• EXERCISE INPUT
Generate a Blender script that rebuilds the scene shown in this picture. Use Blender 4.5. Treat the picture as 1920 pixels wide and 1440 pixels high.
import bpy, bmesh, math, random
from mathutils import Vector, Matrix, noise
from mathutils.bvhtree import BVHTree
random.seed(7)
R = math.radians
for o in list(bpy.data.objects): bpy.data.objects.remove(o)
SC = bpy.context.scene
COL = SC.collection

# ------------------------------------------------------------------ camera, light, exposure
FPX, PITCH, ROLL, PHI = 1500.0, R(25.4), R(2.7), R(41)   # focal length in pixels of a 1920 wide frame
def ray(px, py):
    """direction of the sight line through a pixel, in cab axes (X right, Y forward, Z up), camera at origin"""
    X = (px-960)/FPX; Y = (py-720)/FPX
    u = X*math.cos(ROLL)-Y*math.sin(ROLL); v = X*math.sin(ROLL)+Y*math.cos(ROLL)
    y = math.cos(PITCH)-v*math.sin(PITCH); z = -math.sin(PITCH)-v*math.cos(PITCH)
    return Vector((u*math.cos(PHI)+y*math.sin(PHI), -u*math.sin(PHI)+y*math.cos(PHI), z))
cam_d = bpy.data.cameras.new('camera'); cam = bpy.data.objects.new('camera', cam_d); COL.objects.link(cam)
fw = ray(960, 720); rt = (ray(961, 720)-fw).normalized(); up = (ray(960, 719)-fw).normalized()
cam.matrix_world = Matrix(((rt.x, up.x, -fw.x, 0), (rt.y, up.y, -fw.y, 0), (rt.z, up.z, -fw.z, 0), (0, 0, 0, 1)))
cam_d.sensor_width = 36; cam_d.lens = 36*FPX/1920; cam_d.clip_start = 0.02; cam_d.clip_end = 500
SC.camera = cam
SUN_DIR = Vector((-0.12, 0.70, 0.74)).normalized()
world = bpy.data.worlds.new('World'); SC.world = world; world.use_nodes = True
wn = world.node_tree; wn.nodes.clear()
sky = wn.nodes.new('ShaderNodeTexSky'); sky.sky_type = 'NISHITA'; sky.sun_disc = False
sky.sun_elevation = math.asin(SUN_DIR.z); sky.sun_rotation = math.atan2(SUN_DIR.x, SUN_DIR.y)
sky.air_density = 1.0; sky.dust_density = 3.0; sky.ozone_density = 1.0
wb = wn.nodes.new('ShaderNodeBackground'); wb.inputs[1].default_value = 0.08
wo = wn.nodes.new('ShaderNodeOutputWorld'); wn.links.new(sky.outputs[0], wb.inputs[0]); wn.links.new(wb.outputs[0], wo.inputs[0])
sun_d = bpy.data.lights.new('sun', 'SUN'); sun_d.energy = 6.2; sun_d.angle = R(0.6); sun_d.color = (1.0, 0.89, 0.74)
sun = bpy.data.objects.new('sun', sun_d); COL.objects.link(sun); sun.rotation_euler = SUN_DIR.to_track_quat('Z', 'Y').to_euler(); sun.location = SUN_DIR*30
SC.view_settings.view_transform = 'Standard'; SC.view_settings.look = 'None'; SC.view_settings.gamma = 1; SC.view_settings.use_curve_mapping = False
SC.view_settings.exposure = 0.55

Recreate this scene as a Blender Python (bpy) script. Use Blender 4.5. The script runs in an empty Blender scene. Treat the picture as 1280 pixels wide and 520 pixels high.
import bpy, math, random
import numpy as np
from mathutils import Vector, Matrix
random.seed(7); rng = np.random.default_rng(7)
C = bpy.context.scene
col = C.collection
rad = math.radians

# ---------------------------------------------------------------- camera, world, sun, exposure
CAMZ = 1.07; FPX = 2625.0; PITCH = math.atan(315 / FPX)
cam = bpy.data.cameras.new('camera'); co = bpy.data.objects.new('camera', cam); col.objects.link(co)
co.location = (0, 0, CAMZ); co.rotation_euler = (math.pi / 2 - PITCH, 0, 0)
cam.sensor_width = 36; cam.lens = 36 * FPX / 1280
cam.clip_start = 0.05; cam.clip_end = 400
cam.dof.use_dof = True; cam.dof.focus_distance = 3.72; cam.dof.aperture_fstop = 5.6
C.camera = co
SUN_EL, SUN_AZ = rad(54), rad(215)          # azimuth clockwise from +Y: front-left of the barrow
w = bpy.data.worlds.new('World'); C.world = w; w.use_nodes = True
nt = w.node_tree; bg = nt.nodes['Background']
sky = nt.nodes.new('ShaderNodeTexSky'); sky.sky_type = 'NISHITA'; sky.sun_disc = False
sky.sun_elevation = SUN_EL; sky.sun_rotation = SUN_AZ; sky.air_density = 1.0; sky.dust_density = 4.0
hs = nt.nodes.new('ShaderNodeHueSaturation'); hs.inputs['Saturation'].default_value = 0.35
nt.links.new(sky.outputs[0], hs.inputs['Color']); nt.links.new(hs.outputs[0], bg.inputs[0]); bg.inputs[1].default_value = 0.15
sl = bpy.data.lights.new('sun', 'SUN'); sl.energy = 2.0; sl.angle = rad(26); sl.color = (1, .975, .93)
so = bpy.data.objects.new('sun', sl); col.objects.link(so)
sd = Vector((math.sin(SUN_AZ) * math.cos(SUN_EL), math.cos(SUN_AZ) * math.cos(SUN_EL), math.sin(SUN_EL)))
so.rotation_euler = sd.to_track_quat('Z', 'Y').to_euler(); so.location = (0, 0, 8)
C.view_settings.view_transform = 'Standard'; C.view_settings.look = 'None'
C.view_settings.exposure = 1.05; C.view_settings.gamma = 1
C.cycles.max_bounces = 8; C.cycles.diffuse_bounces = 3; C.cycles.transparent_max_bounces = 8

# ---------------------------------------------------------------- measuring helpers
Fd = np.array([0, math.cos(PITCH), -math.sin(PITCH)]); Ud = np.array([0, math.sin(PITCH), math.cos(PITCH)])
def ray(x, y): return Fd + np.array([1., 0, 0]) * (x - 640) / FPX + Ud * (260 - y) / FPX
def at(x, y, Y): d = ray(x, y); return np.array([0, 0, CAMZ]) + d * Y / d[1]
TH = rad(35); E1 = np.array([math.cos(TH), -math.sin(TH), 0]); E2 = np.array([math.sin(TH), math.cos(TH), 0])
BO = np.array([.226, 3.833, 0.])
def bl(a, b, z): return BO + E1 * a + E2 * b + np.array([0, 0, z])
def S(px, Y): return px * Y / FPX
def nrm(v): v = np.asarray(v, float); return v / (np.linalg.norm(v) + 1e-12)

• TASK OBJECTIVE
Extract the full listing above without alteration.

• FINISHED TASK
Generate a Blender script that rebuilds the scene shown in this picture. Use Blender 4.5. Treat the picture as 1920 pixels wide and 1440 pixels high.
import bpy, bmesh, math, random
from mathutils import Vector, Matrix, noise
from mathutils.bvhtree import BVHTree
random.seed(7)
R = math.radians
for o in list(bpy.data.objects): bpy.data.objects.remove(o)
SC = bpy.context.scene
COL = SC.collection

# ------------------------------------------------------------------ camera, light, exposure
FPX, PITCH, ROLL, PHI = 1500.0, R(25.4), R(2.7), R(41)   # focal length in pixels of a 1920 wide frame
def ray(px, py):
    """direction of the sight line through a pixel, in cab axes (X right, Y forward, Z up), camera at origin"""
    X = (px-960)/FPX; Y = (py-720)/FPX
    u = X*math.cos(ROLL)-Y*math.sin(ROLL); v = X*math.sin(ROLL)+Y*math.cos(ROLL)
    y = math.cos(PITCH)-v*math.sin(PITCH); z = -math.sin(PITCH)-v*math.cos(PITCH)
    return Vector((u*math.cos(PHI)+y*math.sin(PHI), -u*math.sin(PHI)+y*math.cos(PHI), z))
cam_d = bpy.data.cameras.new('camera'); cam = bpy.data.objects.new('camera', cam_d); COL.objects.link(cam)
fw = ray(960, 720); rt = (ray(961, 720)-fw).normalized(); up = (ray(960, 719)-fw).normalized()
cam.matrix_world = Matrix(((rt.x, up.x, -fw.x, 0), (rt.y, up.y, -fw.y, 0), (rt.z, up.z, -fw.z, 0), (0, 0, 0, 1)))
cam_d.sensor_width = 36; cam_d.lens = 36*FPX/1920; cam_d.clip_start = 0.02; cam_d.clip_end = 500
SC.camera = cam
SUN_DIR = Vector((-0.12, 0.70, 0.74)).normalized()
world = bpy.data.worlds.new('World'); SC.world = world; world.use_nodes = True
wn = world.node_tree; wn.nodes.clear()
sky = wn.nodes.new('ShaderNodeTexSky'); sky.sky_type = 'NISHITA'; sky.sun_disc = False
sky.sun_elevation = math.asin(SUN_DIR.z); sky.sun_rotation = math.atan2(SUN_DIR.x, SUN_DIR.y)
sky.air_density = 1.0; sky.dust_density = 3.0; sky.ozone_density = 1.0
wb = wn.nodes.new('ShaderNodeBackground'); wb.inputs[1].default_value = 0.08
wo = wn.nodes.new('ShaderNodeOutputWorld'); wn.links.new(sky.outputs[0], wb.inputs[0]); wn.links.new(wb.outputs[0], wo.inputs[0])
sun_d = bpy.data.lights.new('sun', 'SUN'); sun_d.energy = 6.2; sun_d.angle = R(0.6); sun_d.color = (1.0, 0.89, 0.74)
sun = bpy.data.objects.new('sun', sun_d); COL.objects.link(sun); sun.rotation_euler = SUN_DIR.to_track_quat('Z', 'Y').to_euler(); sun.location = SUN_DIR*30
SC.view_settings.view_transform = 'Standard'; SC.view_settings.look = 'None'; SC.view_settings.gamma = 1; SC.view_settings.use_curve_mapping = False
SC.view_settings.exposure = 0.55

Recreate this scene as a Blender Python (bpy) script. Use Blender 4.5. The script runs in an empty Blender scene. Treat the picture as 1280 pixels wide and 520 pixels high.
import bpy, math, random
import numpy as np
from mathutils import Vector, Matrix
random.seed(7); rng = np.random.default_rng(7)
C = bpy.context.scene
col = C.collection
rad = math.radians

# ---------------------------------------------------------------- camera, world, sun, exposure
CAMZ = 1.07; FPX = 2625.0; PITCH = math.atan(315 / FPX)
cam = bpy.data.cameras.new('camera'); co = bpy.data.objects.new('camera', cam); col.objects.link(co)
co.location = (0, 0, CAMZ); co.rotation_euler = (math.pi / 2 - PITCH, 0, 0)
cam.sensor_width = 36; cam.lens = 36 * FPX / 1280
cam.clip_start = 0.05; cam.clip_end = 400
cam.dof.use_dof = True; cam.dof.focus_distance = 3.72; cam.dof.aperture_fstop = 5.6
C.camera = co
SUN_EL, SUN_AZ = rad(54), rad(215)          # azimuth clockwise from +Y: front-left of the barrow
w = bpy.data.worlds.new('World'); C.world = w; w.use_nodes = True
nt = w.node_tree; bg = nt.nodes['Background']
sky = nt.nodes.new('ShaderNodeTexSky'); sky.sky_type = 'NISHITA'; sky.sun_disc = False
sky.sun_elevation = SUN_EL; sky.sun_rotation = SUN_AZ; sky.air_density = 1.0; sky.dust_density = 4.0
hs = nt.nodes.new('ShaderNodeHueSaturation'); hs.inputs['Saturation'].default_value = 0.35
nt.links.new(sky.outputs[0], hs.inputs['Color']); nt.links.new(hs.outputs[0], bg.inputs[0]); bg.inputs[1].default_value = 0.15
sl = bpy.data.lights.new('sun', 'SUN'); sl.energy = 2.0; sl.angle = rad(26); sl.color = (1, .975, .93)
so = bpy.data.objects.new('sun', sl); col.objects.link(so)
sd = Vector((math.sin(SUN_AZ) * math.cos(SUN_EL), math.cos(SUN_AZ) * math.cos(SUN_EL), math.sin(SUN_EL)))
so.rotation_euler = sd.to_track_quat('Z', 'Y').to_euler(); so.location = (0, 0, 8)
C.view_settings.view_transform = 'Standard'; C.view_settings.look = 'None'
C.view_settings.exposure = 1.05; C.view_settings.gamma = 1
C.cycles.max_bounces = 8; C.cycles.diffuse_bounces = 3; C.cycles.transparent_max_bounces = 8

# ---------------------------------------------------------------- measuring helpers
Fd = np.array([0, math.cos(PITCH), -math.sin(PITCH)]); Ud = np.array([0, math.sin(PITCH), math.cos(PITCH)])
def ray(x, y): return Fd + np.array([1., 0, 0]) * (x - 640) / FPX + Ud * (260 - y) / FPX
def at(x, y, Y): d = ray(x, y); return np.array([0, 0, CAMZ]) + d * Y / d[1]
TH = rad(35); E1 = np.array([math.cos(TH), -math.sin(TH), 0]); E2 = np.array([math.sin(TH), math.cos(TH), 0])
BO = np.array([.226, 3.833, 0.])
def bl(a, b, z): return BO + E1 * a + E2 * b + np.array([0, 0, z])
def S(px, Y): return px * Y / FPX
def nrm(v): v = np.asarray(v, float); return v / (np.linalg.norm(v) + 1e-12)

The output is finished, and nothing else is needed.